In fact, the book was first published in France, in a 1958 edition, and the French are marking the anniversary, too. As reported by Michel Guerrin (Dans les pas de Robert Frank, March 12) for Le Monde, Philippe Séclier screened a new documentary about the 20th-century de Toqueville's American trips, Un Voyage américain at the Musée du Jeu de paume in Paris earlier this month. Although Frank himself, still alive but something of a recluse, did not accept an interview for the film, Séclier spoke to everyone involved in the production of the book that he could, as well as traveling the United States by car, retracing Frank's steps and shooting footage in the places where Frank took the book's photographs. You can listen to the director speak to Sarah Greenough, senior curator and head of the NGA's department of photographs, on this podcast. The museum screened the film on January 18, while I was in Miami.

Looking In: Robert Frank's The Americans continues at the National Gallery of Art through April 26. It will then travel to the San Francisco Museum of Modern Art (May 16 to August 23) and the Metropolitan Museum of Art (September 22 to December 27).

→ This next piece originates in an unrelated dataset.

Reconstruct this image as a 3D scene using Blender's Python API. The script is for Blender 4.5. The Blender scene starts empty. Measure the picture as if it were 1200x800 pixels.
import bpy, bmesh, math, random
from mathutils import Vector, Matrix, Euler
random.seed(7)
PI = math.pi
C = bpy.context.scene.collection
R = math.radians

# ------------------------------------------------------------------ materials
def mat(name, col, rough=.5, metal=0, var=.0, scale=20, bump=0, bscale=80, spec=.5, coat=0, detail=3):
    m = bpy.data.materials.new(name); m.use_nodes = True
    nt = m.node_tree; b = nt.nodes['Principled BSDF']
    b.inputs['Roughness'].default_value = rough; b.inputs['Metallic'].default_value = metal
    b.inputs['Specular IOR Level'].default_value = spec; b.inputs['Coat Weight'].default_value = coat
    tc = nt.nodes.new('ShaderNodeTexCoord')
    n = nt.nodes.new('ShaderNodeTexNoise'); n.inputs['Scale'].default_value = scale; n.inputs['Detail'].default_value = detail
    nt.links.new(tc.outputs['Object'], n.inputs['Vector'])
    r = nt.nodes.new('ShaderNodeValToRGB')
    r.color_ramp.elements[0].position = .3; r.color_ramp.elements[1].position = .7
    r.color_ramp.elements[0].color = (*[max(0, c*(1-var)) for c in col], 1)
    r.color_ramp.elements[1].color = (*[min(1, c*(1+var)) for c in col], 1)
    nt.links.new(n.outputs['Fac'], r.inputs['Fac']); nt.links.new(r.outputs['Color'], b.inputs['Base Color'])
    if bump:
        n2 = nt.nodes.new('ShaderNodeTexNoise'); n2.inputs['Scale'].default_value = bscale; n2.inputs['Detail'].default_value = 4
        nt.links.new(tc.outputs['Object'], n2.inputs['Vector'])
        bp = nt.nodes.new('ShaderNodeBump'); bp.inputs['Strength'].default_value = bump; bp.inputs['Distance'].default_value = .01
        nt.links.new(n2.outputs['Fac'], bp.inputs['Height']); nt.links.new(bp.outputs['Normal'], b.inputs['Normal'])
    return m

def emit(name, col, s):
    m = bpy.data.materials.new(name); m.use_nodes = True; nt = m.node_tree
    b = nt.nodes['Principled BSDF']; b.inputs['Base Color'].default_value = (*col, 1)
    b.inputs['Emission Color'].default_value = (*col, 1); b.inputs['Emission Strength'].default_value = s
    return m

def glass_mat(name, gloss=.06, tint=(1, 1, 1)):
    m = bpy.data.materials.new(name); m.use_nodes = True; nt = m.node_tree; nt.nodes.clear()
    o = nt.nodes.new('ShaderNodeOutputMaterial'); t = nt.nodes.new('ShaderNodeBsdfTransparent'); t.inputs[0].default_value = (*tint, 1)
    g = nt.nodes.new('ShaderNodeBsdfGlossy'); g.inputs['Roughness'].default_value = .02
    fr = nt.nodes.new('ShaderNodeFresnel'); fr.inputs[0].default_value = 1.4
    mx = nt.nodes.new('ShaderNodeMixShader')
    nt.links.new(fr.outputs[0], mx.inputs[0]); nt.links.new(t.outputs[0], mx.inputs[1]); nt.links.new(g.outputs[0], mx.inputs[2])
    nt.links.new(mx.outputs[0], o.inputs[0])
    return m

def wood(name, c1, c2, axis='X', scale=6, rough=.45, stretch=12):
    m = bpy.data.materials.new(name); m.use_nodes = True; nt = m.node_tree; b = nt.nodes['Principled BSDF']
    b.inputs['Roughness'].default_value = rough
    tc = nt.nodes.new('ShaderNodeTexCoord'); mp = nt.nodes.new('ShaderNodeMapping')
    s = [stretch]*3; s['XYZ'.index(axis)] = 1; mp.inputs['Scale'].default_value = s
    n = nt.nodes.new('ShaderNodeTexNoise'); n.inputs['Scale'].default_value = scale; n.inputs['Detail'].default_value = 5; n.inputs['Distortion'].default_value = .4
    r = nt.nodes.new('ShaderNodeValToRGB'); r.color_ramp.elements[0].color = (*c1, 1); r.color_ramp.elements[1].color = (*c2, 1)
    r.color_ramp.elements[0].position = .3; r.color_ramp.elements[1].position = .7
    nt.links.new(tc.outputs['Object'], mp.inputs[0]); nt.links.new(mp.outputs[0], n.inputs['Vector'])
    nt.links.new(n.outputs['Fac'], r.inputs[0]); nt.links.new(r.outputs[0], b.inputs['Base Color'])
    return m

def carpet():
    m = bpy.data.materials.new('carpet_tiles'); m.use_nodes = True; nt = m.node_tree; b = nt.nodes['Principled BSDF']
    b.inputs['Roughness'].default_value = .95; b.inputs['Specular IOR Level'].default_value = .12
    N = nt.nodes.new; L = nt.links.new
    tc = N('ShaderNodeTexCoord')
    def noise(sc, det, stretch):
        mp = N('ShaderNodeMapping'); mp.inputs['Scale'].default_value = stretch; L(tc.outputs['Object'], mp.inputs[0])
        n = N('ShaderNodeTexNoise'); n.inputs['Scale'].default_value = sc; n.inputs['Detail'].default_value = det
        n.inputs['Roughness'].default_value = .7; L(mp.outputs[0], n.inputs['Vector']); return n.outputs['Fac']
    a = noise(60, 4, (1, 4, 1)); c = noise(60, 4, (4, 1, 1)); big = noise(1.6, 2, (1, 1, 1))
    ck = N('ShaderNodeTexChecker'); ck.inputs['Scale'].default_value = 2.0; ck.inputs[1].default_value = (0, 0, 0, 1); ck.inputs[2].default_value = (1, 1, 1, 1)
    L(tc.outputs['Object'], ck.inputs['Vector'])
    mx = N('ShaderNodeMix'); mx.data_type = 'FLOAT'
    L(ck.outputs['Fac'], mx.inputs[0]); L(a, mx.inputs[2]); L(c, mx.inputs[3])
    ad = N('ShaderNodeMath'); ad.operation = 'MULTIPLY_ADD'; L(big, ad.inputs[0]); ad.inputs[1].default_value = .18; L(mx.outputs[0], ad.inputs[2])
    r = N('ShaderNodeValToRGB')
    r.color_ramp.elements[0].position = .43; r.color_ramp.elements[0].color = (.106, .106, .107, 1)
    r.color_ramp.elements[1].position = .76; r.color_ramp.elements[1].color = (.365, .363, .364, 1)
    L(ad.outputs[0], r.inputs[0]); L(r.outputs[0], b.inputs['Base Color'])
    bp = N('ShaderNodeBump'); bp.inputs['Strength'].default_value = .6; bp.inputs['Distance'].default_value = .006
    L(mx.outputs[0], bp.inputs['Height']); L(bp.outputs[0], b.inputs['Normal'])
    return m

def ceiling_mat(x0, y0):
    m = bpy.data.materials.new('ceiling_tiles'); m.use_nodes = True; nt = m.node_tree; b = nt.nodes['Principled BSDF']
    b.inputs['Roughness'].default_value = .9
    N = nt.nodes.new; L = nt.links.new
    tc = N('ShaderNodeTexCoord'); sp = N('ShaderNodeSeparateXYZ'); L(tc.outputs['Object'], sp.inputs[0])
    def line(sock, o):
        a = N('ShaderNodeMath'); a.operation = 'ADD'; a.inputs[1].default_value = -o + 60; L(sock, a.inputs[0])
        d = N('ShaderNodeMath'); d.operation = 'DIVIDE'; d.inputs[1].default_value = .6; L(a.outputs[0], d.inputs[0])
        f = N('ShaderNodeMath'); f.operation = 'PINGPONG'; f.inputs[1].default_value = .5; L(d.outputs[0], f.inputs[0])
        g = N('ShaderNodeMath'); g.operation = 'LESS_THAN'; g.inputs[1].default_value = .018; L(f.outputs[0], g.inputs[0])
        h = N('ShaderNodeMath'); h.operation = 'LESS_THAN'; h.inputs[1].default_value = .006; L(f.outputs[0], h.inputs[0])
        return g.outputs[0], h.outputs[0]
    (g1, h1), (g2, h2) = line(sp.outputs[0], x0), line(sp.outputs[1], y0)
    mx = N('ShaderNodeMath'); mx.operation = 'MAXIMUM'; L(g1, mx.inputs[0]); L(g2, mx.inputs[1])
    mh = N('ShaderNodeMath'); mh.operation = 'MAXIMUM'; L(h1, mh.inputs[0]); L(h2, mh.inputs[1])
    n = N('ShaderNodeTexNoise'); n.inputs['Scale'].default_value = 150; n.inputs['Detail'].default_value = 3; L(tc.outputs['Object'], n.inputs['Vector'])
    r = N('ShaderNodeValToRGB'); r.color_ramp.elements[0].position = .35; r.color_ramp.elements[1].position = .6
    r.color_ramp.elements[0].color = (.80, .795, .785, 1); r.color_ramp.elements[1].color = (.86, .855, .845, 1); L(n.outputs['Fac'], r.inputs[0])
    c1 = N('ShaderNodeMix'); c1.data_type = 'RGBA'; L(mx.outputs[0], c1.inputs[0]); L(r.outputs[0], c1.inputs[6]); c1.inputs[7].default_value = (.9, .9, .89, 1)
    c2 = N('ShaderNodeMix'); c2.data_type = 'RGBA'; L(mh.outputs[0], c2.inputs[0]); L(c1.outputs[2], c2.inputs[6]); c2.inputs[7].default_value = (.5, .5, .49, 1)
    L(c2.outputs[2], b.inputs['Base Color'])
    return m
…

Robert Frank, Streetcar - New Orleans


Anonymous said...

Actually, Robert Frank's father was German and his mother was Swiss. He did NOT come from an American family.

Charles T. Downey said...

Yeah, correction noted. I think you're right and I was wrong. Still, how did Frank get a Guggenheim Fellowship in 1955 if he was not an American citizen?

Anonymous said...

Philippe Séclier, the director of An American Journey never intend to have Robert Frank in his film (appeared or speak)...but the film was made with the complicity of Frank who gave him the right to show the images as pleased. best

Stuart Alexander said...

Frank was the first foreign-born artist (and to non-American parents) to receive a Guggenheim but he had an American wife and two American children, an American address and the expressed intention to remain in America plus letters of recommendation from the most prominent figures in the field. He finally obtained American citizenship in 1963. But he was apparently able to convince the Guggenehim Foundation that he was a "permanent resident" with the intention of becoming a US citizen.

More surprising to me is that the Czech, Josef Koudelka was able to get a National Endowment for the Arts Grant in 1980. Apparently, it was because he was apatride and his agency Magnum Photos allowed him a US address.

Charles T. Downey said...

Thanks so much for the follow-up comments. Good to know!

Anonymous said...

has anyone seen this film and care to post a comment/ brief review?